→ **Do this**
Print, word for word, the opening line of the data below and every line after it through the line that contains "MB().box((a, RE, CEIL", but not the pictures.

→ **Stored data**
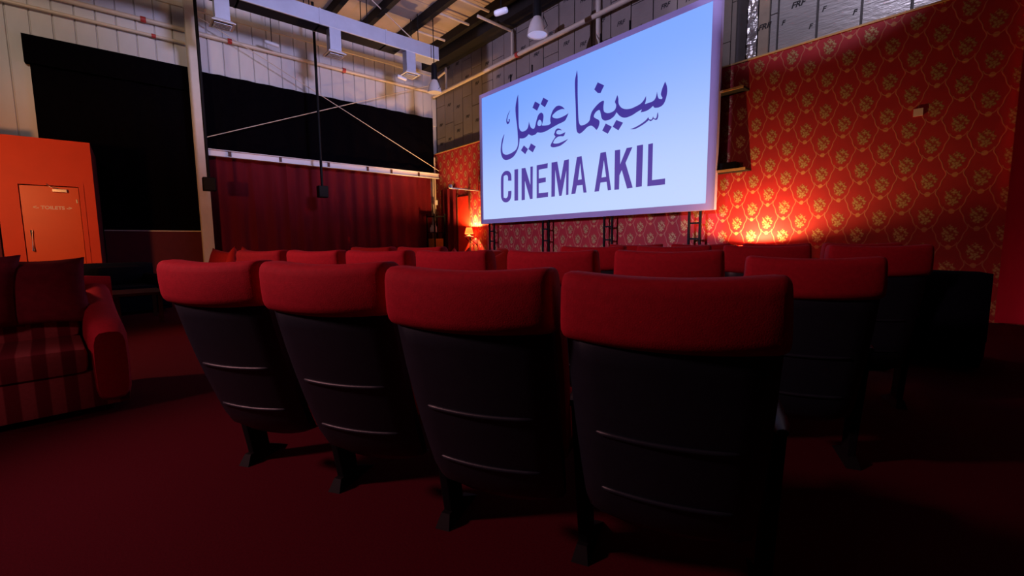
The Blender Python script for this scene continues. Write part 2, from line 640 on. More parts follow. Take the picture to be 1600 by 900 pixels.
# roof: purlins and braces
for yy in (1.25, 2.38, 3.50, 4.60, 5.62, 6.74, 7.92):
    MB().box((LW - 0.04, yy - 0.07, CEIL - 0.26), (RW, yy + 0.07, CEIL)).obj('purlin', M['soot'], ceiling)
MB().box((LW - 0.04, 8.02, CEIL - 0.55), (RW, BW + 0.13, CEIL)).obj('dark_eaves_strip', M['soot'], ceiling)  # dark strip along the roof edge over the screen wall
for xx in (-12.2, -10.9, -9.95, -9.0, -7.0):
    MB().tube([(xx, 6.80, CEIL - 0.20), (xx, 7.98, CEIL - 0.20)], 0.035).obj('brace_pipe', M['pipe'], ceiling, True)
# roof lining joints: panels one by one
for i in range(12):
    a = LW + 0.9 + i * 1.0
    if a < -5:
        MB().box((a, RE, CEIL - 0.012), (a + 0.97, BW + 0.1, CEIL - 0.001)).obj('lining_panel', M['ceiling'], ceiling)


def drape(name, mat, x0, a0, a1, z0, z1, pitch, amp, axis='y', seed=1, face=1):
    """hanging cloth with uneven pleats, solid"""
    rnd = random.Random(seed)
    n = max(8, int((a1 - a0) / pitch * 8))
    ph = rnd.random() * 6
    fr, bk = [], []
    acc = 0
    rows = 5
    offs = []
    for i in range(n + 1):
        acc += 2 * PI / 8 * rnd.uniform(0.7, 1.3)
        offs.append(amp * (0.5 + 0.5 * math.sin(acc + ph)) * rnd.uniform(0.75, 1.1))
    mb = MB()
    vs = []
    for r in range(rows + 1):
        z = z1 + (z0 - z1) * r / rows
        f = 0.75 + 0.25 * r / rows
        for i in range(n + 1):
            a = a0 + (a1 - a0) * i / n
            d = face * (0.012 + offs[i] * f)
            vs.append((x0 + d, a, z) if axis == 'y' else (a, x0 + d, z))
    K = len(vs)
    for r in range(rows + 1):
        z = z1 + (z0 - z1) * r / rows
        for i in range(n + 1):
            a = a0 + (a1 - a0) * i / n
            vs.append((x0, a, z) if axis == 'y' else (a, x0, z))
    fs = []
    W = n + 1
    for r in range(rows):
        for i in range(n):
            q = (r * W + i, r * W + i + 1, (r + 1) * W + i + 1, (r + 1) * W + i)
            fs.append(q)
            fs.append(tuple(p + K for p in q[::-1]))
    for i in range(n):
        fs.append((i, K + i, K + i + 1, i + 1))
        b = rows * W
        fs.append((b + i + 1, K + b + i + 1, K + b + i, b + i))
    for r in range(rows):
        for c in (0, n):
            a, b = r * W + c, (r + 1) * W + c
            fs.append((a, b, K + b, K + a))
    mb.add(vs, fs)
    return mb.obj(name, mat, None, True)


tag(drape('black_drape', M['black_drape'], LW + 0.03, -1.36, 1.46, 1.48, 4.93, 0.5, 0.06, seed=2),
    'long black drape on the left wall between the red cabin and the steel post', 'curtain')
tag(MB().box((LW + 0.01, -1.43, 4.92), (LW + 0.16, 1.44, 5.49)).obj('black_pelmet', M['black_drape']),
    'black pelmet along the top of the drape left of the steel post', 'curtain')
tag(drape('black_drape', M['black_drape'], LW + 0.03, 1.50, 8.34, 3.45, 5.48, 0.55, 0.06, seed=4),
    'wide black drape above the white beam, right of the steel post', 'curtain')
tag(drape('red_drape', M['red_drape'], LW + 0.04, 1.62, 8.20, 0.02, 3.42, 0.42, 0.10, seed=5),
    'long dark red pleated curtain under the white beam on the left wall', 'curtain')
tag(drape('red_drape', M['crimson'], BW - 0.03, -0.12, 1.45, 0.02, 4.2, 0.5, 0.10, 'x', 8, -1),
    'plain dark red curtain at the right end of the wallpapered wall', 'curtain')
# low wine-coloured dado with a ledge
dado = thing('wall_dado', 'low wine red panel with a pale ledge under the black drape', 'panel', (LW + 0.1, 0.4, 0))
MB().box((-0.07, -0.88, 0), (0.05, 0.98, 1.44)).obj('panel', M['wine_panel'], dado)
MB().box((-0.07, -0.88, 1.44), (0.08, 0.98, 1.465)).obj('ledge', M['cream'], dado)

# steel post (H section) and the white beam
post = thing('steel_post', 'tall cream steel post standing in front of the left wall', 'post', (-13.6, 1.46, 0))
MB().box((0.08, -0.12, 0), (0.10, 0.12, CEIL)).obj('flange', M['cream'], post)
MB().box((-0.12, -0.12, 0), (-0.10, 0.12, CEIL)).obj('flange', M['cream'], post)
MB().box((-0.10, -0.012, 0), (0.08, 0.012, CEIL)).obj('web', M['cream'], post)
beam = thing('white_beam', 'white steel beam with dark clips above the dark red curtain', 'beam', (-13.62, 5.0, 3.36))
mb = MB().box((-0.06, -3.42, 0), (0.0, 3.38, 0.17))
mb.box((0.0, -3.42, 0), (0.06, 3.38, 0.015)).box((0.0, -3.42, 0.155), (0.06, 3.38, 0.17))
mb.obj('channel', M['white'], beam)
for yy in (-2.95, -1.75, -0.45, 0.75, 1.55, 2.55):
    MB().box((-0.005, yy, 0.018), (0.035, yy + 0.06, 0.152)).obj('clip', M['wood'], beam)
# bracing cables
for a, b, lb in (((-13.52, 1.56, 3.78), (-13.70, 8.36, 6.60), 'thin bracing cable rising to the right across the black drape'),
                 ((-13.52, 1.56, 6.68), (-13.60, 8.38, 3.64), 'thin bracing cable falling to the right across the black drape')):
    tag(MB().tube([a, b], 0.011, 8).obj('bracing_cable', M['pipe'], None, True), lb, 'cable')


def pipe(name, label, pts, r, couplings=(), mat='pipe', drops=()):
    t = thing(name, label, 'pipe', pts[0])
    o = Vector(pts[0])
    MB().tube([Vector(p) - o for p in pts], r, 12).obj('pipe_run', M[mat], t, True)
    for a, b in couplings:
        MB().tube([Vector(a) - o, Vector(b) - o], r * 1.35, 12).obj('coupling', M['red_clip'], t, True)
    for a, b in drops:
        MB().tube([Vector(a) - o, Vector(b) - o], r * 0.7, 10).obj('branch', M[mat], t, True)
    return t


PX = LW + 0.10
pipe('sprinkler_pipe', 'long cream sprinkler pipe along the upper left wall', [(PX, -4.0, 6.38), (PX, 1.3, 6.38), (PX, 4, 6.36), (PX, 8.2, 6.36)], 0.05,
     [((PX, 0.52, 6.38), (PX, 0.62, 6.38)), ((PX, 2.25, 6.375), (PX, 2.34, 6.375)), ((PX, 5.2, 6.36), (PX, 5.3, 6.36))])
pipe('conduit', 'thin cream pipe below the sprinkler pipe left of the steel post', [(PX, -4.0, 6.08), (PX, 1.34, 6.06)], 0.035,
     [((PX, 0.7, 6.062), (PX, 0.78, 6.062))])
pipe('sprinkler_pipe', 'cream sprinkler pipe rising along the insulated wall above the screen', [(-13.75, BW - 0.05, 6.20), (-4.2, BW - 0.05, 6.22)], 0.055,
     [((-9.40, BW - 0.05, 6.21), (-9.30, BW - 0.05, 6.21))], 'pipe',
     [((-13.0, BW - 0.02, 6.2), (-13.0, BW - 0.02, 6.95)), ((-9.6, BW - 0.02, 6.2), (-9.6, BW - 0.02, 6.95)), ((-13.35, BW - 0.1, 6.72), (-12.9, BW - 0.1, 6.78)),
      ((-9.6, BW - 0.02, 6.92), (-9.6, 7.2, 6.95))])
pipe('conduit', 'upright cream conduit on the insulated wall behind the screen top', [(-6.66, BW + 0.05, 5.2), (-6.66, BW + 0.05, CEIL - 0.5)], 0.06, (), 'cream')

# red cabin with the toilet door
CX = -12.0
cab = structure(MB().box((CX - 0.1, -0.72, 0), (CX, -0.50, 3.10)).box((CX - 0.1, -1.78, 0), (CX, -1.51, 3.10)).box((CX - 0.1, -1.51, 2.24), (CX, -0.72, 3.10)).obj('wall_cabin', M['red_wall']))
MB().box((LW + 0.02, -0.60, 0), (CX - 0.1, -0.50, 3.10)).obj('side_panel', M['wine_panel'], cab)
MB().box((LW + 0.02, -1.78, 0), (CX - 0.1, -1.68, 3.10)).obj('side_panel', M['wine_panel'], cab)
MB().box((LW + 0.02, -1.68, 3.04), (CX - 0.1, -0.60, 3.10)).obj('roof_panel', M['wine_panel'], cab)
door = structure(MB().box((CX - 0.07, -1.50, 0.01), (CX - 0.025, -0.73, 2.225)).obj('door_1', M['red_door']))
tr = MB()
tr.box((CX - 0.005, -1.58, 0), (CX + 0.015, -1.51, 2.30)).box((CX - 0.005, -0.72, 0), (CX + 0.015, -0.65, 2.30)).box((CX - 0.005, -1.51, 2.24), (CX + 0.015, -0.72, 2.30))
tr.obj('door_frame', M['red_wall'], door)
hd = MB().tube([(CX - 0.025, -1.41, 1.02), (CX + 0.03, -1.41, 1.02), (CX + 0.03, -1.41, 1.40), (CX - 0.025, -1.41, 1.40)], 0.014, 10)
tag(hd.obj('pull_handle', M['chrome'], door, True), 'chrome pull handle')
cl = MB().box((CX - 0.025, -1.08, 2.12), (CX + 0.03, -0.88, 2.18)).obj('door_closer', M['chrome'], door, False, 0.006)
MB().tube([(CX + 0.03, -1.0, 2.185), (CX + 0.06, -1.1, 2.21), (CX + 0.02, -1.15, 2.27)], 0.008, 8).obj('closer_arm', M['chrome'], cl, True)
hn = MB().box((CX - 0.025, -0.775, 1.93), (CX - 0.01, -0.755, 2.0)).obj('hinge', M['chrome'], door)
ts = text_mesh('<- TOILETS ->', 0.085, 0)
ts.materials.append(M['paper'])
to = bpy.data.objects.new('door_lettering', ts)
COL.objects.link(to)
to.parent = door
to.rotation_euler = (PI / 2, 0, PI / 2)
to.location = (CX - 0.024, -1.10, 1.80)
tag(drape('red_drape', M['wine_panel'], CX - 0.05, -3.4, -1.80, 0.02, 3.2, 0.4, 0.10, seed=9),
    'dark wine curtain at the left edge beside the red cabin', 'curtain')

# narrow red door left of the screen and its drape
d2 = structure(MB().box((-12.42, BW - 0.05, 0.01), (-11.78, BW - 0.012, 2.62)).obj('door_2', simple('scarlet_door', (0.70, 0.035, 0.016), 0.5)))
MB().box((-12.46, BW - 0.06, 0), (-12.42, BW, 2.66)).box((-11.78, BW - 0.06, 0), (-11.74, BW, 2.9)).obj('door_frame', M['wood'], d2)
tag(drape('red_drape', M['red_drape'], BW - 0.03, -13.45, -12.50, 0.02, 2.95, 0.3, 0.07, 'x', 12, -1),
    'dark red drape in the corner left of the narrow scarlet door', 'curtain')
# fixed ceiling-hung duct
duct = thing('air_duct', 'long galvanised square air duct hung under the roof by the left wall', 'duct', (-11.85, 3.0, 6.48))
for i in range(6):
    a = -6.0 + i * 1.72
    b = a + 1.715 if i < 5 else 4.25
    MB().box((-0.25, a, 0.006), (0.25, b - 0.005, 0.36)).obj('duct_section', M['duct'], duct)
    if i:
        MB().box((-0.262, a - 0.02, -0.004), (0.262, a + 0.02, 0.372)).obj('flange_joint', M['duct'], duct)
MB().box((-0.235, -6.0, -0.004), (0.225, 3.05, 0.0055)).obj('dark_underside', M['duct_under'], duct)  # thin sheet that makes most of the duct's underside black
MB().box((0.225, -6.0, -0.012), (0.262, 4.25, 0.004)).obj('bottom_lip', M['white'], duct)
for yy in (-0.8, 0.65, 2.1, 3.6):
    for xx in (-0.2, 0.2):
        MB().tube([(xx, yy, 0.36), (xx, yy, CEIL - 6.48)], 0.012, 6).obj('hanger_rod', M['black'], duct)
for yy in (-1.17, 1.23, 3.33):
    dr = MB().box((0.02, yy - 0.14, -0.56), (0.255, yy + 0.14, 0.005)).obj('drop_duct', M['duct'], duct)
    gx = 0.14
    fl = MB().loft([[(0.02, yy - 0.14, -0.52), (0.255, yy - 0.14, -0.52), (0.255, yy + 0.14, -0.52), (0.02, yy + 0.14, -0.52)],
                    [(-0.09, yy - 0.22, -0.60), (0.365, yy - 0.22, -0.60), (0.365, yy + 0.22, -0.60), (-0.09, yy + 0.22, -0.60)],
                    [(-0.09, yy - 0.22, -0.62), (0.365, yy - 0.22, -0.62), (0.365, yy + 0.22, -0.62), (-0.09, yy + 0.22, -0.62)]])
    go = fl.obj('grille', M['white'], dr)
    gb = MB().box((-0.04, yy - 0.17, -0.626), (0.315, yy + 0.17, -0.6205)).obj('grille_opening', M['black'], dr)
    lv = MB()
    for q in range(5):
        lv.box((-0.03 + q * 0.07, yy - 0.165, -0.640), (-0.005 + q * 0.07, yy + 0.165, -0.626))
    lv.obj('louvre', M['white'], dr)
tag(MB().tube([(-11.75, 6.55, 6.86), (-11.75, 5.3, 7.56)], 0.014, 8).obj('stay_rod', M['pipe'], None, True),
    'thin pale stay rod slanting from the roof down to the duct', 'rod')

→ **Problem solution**
The Blender Python script for this scene continues. Write part 2, from line 640 on. More parts follow. Take the picture to be 1600 by 900 pixels.
# roof: purlins and braces
for yy in (1.25, 2.38, 3.50, 4.60, 5.62, 6.74, 7.92):
    MB().box((LW - 0.04, yy - 0.07, CEIL - 0.26), (RW, yy + 0.07, CEIL)).obj('purlin', M['soot'], ceiling)
MB().box((LW - 0.04, 8.02, CEIL - 0.55), (RW, BW + 0.13, CEIL)).obj('dark_eaves_strip', M['soot'], ceiling)  # dark strip along the roof edge over the screen wall
for xx in (-12.2, -10.9, -9.95, -9.0, -7.0):
    MB().tube([(xx, 6.80, CEIL - 0.20), (xx, 7.98, CEIL - 0.20)], 0.035).obj('brace_pipe', M['pipe'], ceiling, True)
# roof lining joints: panels one by one
for i in range(12):
    a = LW + 0.9 + i * 1.0
    if a < -5:
        MB().box((a, RE, CEIL - 0.012), (a + 0.97, BW + 0.1, CEIL - 0.001)).obj('lining_panel', M['ceiling'], ceiling)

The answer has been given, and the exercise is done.